[Records with scene code]
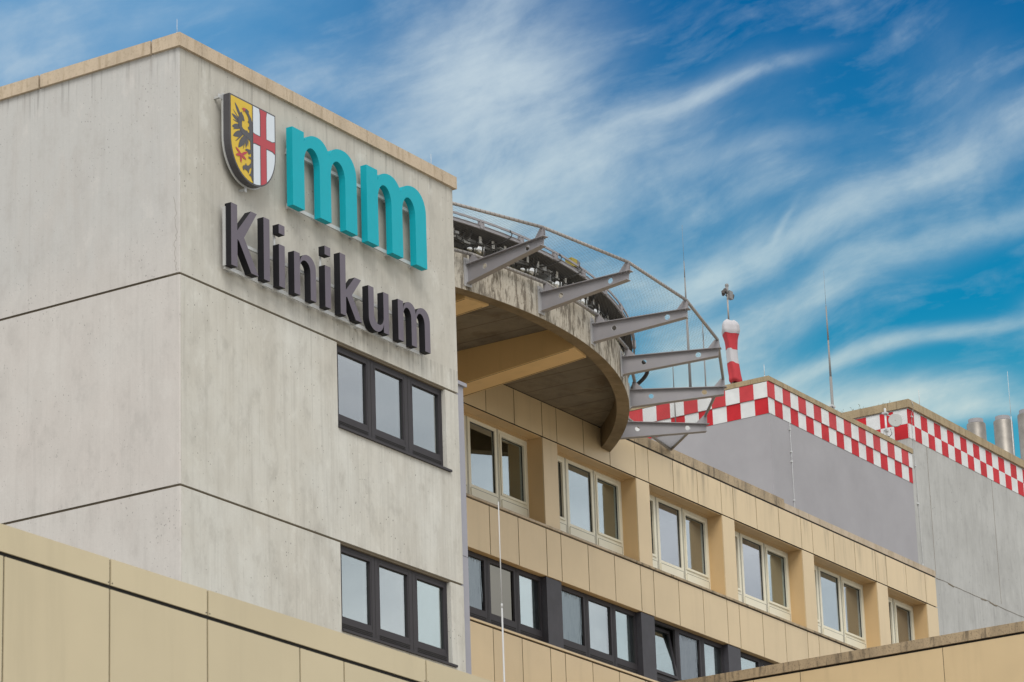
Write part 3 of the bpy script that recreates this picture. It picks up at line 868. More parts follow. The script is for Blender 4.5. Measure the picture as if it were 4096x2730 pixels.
# ================================================================== helipad
HC = (57.32, 47.16)
RO = 12.12
pad = thing('helipad', (HC[0], HC[1], 23.11), 'round rooftop helipad with stained concrete rim and steel deck', 'helipad')
rim = MB(); rim.ringsec(HC[0], HC[1], [(11.84, 23.125), (RO - 0.006, 23.11), (RO, 23.118), (RO, 23.885), (RO - 0.006, 23.89), (11.84, 23.89), (11.84, 23.125)][:-1], 178, 317, 150)
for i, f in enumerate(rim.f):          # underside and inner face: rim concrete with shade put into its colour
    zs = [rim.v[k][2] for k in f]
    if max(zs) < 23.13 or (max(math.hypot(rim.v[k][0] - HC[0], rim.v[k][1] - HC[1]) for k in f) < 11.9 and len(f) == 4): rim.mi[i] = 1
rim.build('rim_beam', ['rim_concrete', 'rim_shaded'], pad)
mos = MB(); mos.ringsec(HC[0], HC[1], [(11.85, 23.892), (RO - 0.012, 23.892), (RO - 0.004, 23.91), (RO - 0.02, 23.955), (11.9, 23.965)], 178, 317, 150)
m, t, bs, out = newmat('moss')
v = objc(t); n1 = t.noise(v, 9, 6, 0.7)
t.l.new(t.ramp(n1, [(0.3, (0.05, 0.04, 0.018)), (0.5, (0.17, 0.145, 0.075)), (0.62, (0.10, 0.10, 0.03)), (0.75, (0.30, 0.26, 0.17))]), bs.inputs['Base Color'])
bs.inputs['Roughness'].default_value = 1; bump(t, bs, n1, 0.8, 0.03)
mos.build('mossy_capping', 'moss', pad)
# thin soffit slab of the concrete disc
sl = MB(); n = 90; b0 = len(sl.v)
def disc(mb, r, z0, z1, n=90, a0=0, a1=360, mi=0):
    pts = [(HC[0] + r * math.cos(R(a0 + (a1 - a0) * i / n)), HC[1] + r * math.sin(R(a0 + (a1 - a0) * i / n))) for i in range(n)]
    mb.poly([pts], lambda u, v: (u, v, 0), (0, 0, 1), z0, z1, mi)
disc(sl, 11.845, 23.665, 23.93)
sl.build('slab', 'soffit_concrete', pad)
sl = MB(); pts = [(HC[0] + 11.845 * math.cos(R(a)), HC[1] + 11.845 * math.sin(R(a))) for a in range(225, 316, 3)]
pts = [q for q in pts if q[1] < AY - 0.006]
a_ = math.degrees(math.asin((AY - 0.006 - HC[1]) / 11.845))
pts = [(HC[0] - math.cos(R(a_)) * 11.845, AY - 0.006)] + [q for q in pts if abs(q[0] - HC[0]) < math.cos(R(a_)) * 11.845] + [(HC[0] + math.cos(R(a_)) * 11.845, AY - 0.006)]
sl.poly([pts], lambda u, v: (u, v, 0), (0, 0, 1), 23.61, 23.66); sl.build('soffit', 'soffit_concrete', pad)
# beige haunched beams
for xa in (55.10, 59.10, 51.6):
    xb = xa + 0.70
    b = MB()
    ya = HC[1] - math.sqrt(11.84 ** 2 - (xa - HC[0]) ** 2) + 0.004; yb = HC[1] - math.sqrt(11.84 ** 2 - (xb - HC[0]) ** 2) + 0.004
    zb = lambda y: 22.82 + (38.8 - y) * (0.27 / 3.4)
    b.hexa([(xa, ya, zb(ya)), (xb, yb, zb(yb)), (xb, AY - 0.01, zb(AY)), (xa, AY - 0.01, zb(AY)), (xa, ya, 23.605), (xb, yb, 23.605), (xb, AY - 0.01, 23.605), (xa, AY - 0.01, 23.605)])
    o = b.build('ceiling_beam', 'beige_bounce', pad)
    b = MB()
    for x in (xa + 0.04, xb - 0.04):
        b.hexa([(x - 0.006, max(ya, yb) + 0.02, zb(max(ya, yb) + 0.02) - 0.004), (x + 0.006, max(ya, yb) + 0.02, zb(max(ya, yb) + 0.02) - 0.004), (x + 0.006, AY - 0.02, zb(AY) - 0.004), (x - 0.006, AY - 0.02, zb(AY) - 0.004),
                (x - 0.006, max(ya, yb) + 0.02, zb(max(ya, yb) + 0.02) + 0.002), (x + 0.006, max(ya, yb) + 0.02, zb(max(ya, yb) + 0.02) + 0.002), (x + 0.006, AY - 0.02, zb(AY) + 0.002), (x - 0.006, AY - 0.02, zb(AY) + 0.002)])
    sub(b, 'panel_joint', 'black_gap', o)

# ---- steel deck above the concrete disc
pol = lambda r, a, z: (HC[0] + r * math.cos(R(a)), HC[1] + r * math.sin(R(a)), z)
dk = MB(); disc(dk, 12.25, 24.475, 24.50); dk.build('deck_plate', 'dark_soffit', pad)
dk = MB(); dk.ringsec(HC[0], HC[1], [(12.265, 24.43), (12.30, 24.43), (12.30, 24.438), (12.285, 24.44), (12.285, 24.503), (12.30, 24.505), (12.30, 24.512), (12.265, 24.512)], 0, 359.9, 200)
dk.build('edge_beam', 'steel_grey', pad)
dk = MB(); dk.ringsec(HC[0], HC[1], [(12.285, 24.578), (12.31, 24.578), (12.31, 24.622), (12.285, 24.622)], 0, 359.9, 200)
dk.build('edge_rail', 'steel_grey', pad)
def radial_box(mb, a, r0, r1, w, z0, z1, mi=0, off=0.0):
    c, s_ = math.cos(R(a)), math.sin(R(a)); tx, ty = -s_, c
    P_ = lambda r, t_, z: (HC[0] + c * r + tx * (t_ + off), HC[1] + s_ * r + ty * (t_ + off), z)
    mb.hexa([P_(r0, -w, z0), P_(r1, -w, z0), P_(r1, w, z0), P_(r0, w, z0), P_(r0, -w, z1), P_(r1, -w, z1), P_(r1, w, z1), P_(r0, w, z1)], mi)
for k in range(16):       # brackets that carry the edge rail
    a = -112.0 + 5.75 * k
    b = MB()
    radial_box(b, a, 12.24, 12.325, 0.005, 24.435, 24.60, off=-0.05)
    radial_box(b, a, 12.24, 12.325, 0.005, 24.435, 24.60, off=0.05)
    radial_box(b, a, 12.301, 12.308, 0.045, 24.435, 24.56)
    b.build('edge_bracket', 'steel_grey', pad)
for k in range(13):       # radial joists (I sections) on short legs
    a = -112.5 + k * 11.05 / 1.0 * 0.75
    if a > -15: break
    b = MB()
    radial_box(b, a, 9.5, 12.0, 0.008, 24.13, 24.34)
    radial_box(b, a, 9.5, 12.0, 0.085, 24.34, 24.355)
    radial_box(b, a, 9.5, 12.0, 0.085, 24.115, 24.13)
    radial_box(b, a, 11.7, 11.86, 0.09, 23.94, 24.115)
    b.build('joist', 'galvanised', pad)
pr = MB()                # tangential purlins with their square white clips
for r_, z_ in ((11.80, 24.30), (11.35, 24.36)):
    pr.ringsec(HC[0], HC[1], [(r_ - 0.03, z_), (r_ + 0.03, z_), (r_ + 0.03, z_ + 0.09), (r_ - 0.03, z_ + 0.09)], 205, 335, 90)
pr.build('purlin', 'galvanised', pad)
rc = random.Random(21)
for k in range(34):          # light cross rails, junction boxes and hangers under the plate
    a = -112 + k * 2.3 + rc.uniform(-.5, .5); r_ = rc.uniform(11.55, 12.05); L_ = rc.uniform(0.10, 0.34)
    b = MB(); z_ = rc.uniform(24.12, 24.36); hgt = rc.choice((0.05, 0.07, 0.12))
    radial_box(b, a, r_, r_ + rc.uniform(0.03, 0.10), L_ / 2, z_, z_ + hgt)
    b.build('junction_box' if L_ < 0.2 else 'cross_rail', rc.choice(('galvanised', 'clip_metal', 'steel_grey')), pad)
rc = random.Random(5)
nclip = 0
for k in range(150):
    a = -114 + k * 0.62
    if (k * 7) % 11 in (0, 4, 8) or nclip > 98: continue
    nclip += 1
    ft = MB(); r_ = 11.98 - (k % 3) * 0.09
    radial_box(ft, a, r_ - 0.004, r_ + 0.004, 0.036, 24.30 - rc.uniform(0, 0.06), 24.43)
    ft.build('deck_clip', 'clip_metal', pad)
plain('hood', (0.2, 0.2, 0.2), 0.5)
for k, a in enumerate((-99.6, -91.4, -86.6, -80.6, -77.0, -105.5, -70.5, -63)):
    b = MB(); p0 = Vector(pol(11.80, a - 0.75, 24.16)); p1 = Vector(pol(11.92, a + 0.75, 24.15))
    d_ = (p1 - p0)
    b.tube(p0, p0 + d_ * 0.5, 0.09, n=16).tube(p0 + d_ * 0.46, p0 + d_ * 0.54, 0.11, n=16).tube(p0 + d_ * 0.54, p1, 0.155, n=20).tube(p1, p1 + d_ * 0.03, 0.165, n=20)
    b.build('duct', 'mirror_metal', pad)
rc = random.Random(11)
for k in range(60):          # slack cables under the deck edge
    a = -113 + k * 1.25 + rc.uniform(-.4, .4); r_ = rc.uniform(11.9, 12.15)
    sag = rc.uniform(0.10, 0.24); da = rc.uniform(0.3, 1.2) * rc.choice((-1, 1)); pts = []
    for i in range(9):
        u = i / 8; pts.append(pol(r_ - 0.15 * u, a + da * u, 24.44 - sag * math.sin(math.pi * u) - 0.02 * u))
    cb = MB(); cb.path(pts, rc.uniform(0.010, 0.020), 6); cb.build('cable', 'cable', pad)
for z_, r_ in ((24.26, 12.0), (24.22, 11.93), (24.08, 11.8)):
    cb = MB(); cb.path([pol(r_ + 0.03 * math.sin(a * 0.9), a * 1.0, z_ + 0.025 * math.sin(a * 1.7)) for a in [-116 + 0.8 * i for i in range(118)]], 0.012, 6); cb.build('cable', 'cable', pad)
for a in (-96.8, -88.6, -84.6):
    cb = MB(); cb.path([pol(12.30, a + .3, 24.62), pol(12.36, a + .25, 24.52), pol(12.36, a + .1, 24.45), pol(12.2, a - .3, 24.36), pol(12.0, a - 1.2, 24.3)], 0.014, 6); cb.build('cable', 'cable', pad)
hs = []
for i in range(15):
    u = i / 14; hs.append(pol(12.35 + 0.25 * math.sin(math.pi * u) + 0.0, -57 + 3.2 * u, 24.42 - 0.42 * u ** 1.3))
hb = MB(); hb.path(hs, 0.045, 10); hb.build('hose', 'cable', pad)

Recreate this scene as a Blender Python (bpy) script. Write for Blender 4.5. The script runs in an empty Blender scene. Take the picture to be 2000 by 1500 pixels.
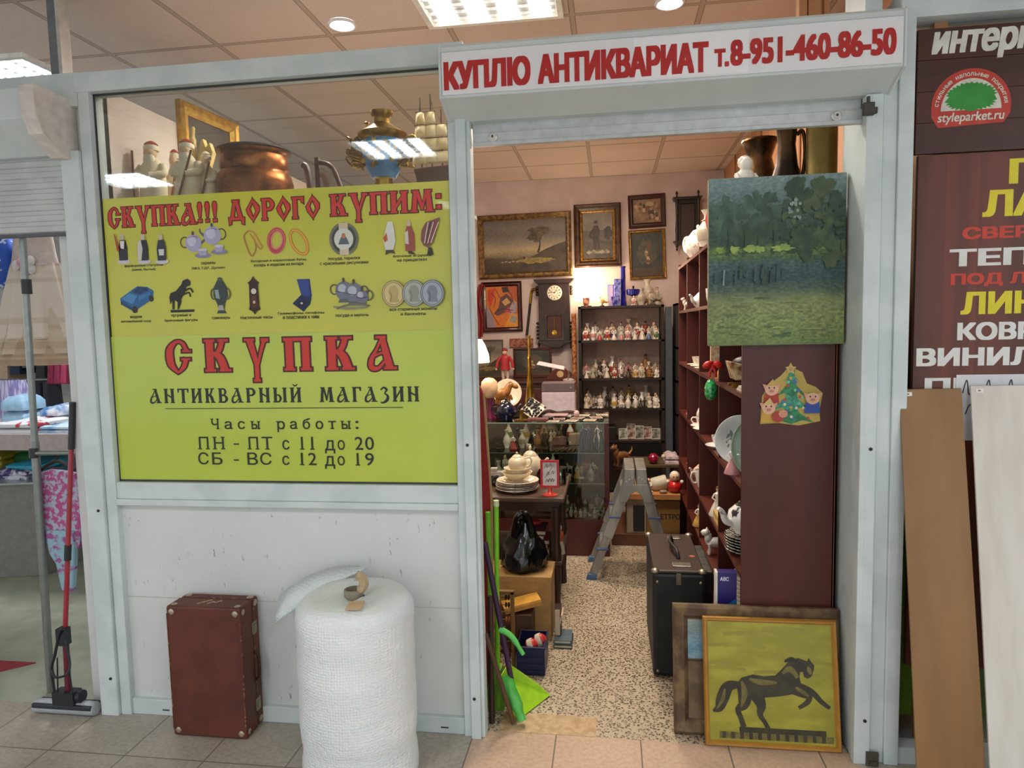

> _Stated problem_: The lines from the one containing "a_ = math.degrees(math.asin((AY" to the one containing "pts = [(HC[0] - math.cos(R(a_))", both included, are to be extracted exactly; give no other line.

> _Solution to the exercise_:
a_ = math.degrees(math.asin((AY - 0.006 - HC[1]) / 11.845))
pts = [(HC[0] - math.cos(R(a_)) * 11.845, AY - 0.006)] + [q for q in pts if abs(q[0] - HC[0]) < math.cos(R(a_)) * 11.845] + [(HC[0] + math.cos(R(a_)) * 11.845, AY - 0.006)]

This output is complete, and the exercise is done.